Już następnego dnia po lądowaniu kapitana Tadeusza Wrony, który uratował pasażerów Boeinga 767, pojawiły się wypowiedzi porównujące to wydarzenie do katastrofy w Smoleńsku. Marta Kaczyńska zamieściła na swoim blogu wpis, w którym zastanawiała się, jak to możliwe, aby pasażerski samolot bez szwanku osiadł na betonie, podczas gdy Tu-154 rozpadł się na kawałki lądując na błocie. Poprosiła o komentarze w tej sprawie. Zobacz: Kaczyńska porównuje lądowanie Boeinga do Smoleńska!
Dziś wpis Marty Kaczyńskiej skomentował sam pilot Boeinga:
Manewr podejścia do lotniska był precyzyjny do końca, wiedzieliśmy w którym momencie dotkniemy pasa i jak delikatnie to zrobimy. Myślę, że piloci Tu-154, kiedy zobaczyli ziemię, starali się umknąć i uniknąć zderzenia - tłumaczył na antenie Radia Zet.

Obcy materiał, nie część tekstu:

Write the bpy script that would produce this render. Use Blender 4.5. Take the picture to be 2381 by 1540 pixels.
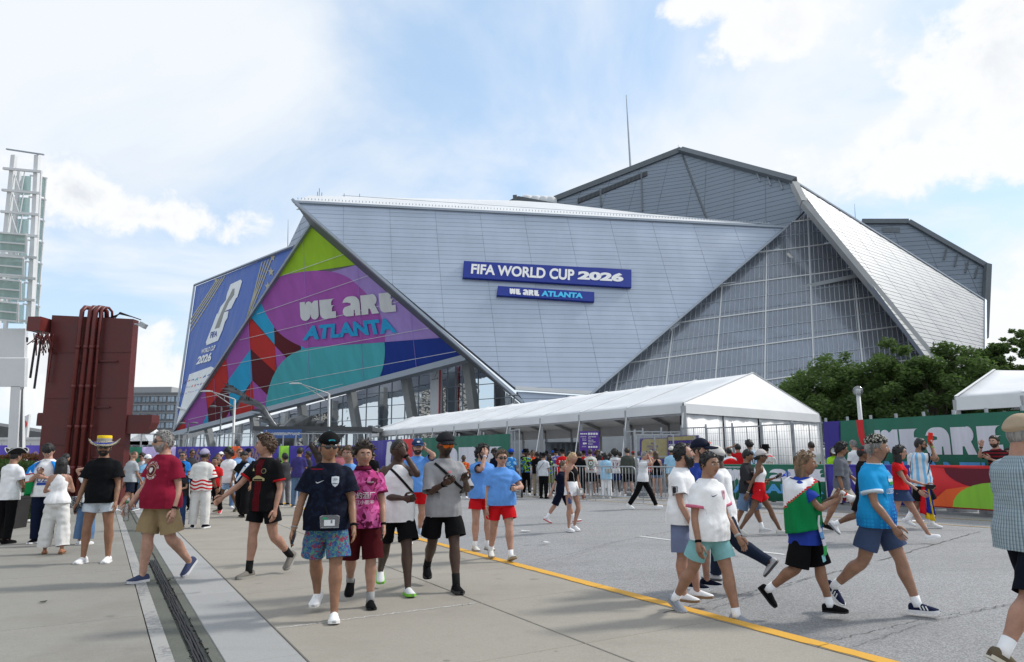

Mieli większą prędkość i przypadek sprawił, że w trakcie tego manewru uniknięcia kontaktu z ziemią uderzyli skrzydłem w grubsze drzewo, co spowodowało, że odpadła im końcówka skrzydła.
Tak nierówne siły na całym skrzydle i na tym skróconym spowodowały, że nie mieli szans dalszej kontroli, on się przechylił - dodał. Z tej oceny wyszło, że jeszcze w powietrzu wykonał pół beczki. Byli bez możliwości kontroli, skuteczność sterów była za słaba. My mieliśmy cały sprawny samolot z wyjątkiem tego, że nie było podwozia.